Google/Motorola

EE's black Google Pixel smartphone
The Pixel is a phone carrying Google's brand.

Google is taking a much more modest approach to the smartphone industry after its disastrous first effort.

The online search giant made a massive bet in mobile hardware in August 2011, announcing a deal to acquire Motorola Mobility and its patent portfolio for $12.5 billion. It outlined plans to run Motorola as a separate business, with the venerable manufacturer remaining a licensee of Google’s Android platform.

"I'm really excited about protecting and supporting the Android ecosystem," Google CEO Larry Page said at the time. "We really believe that Motorola has tremendous opportunity for growth."

On paper, at least, the deal made some sense, providing Google with the opportunity to tightly integrate its mobile operating system with a line of devices, developing both hand in hand.

That isn’t quite how things worked out, however, and by early 2014, Motorola was gone, sold to Lenovo for a mere $2.91 billion. Google did retain the “vast majority” of the patents it picked up in the deal, but the company had pegged their value at $5.5 billion. So Google clearly took a major haircut with the Motorola sale.

Google and Motorola reportedly had difficulties figuring out how to integrate the two businesses, and Google “literally built a firewall” between the two sides, which surely made it difficult to evolve its handset and software efforts in coordination with each other. And Google likely faced significant pushback from its Android manufacturing partners, who surely saw the acquisition as a threat.

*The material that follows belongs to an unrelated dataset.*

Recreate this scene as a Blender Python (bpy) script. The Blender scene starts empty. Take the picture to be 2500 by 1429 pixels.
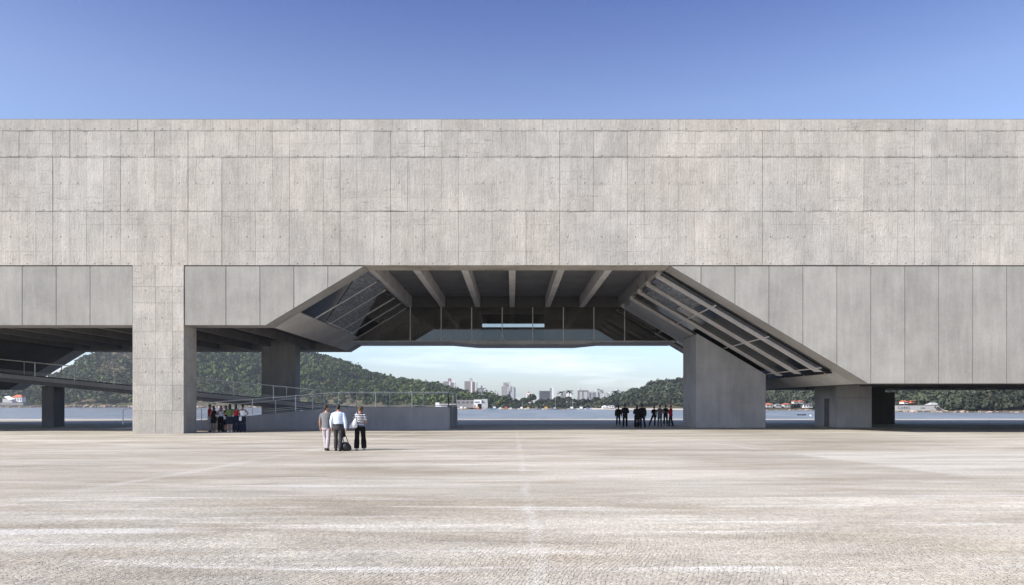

The failed effort didn’t completely dampen Google’s enthusiasm to pursue the mobile hardware market, however, as evidenced by recent news that the company will spend $1.1 billion to pick up part of HTC’s mobile workforce. HTC built the first Android-based phone, the G1, nearly 10 years ago, but the Taiwanese firm has seen its worldwide market share wane in recent years as Samsung and Apple dominated the high end of the market, while several Chinese vendors have gained ground in the budget market with less expensive handsets.

HTC assembles Google’s Pixel phone, although the move likely signals Google’s intention to develop a range of devices including virtual reality headsets and perhaps other gadgets. The looming question, of course, is whether it can apply some lessons from the Motorola debacle as it does so.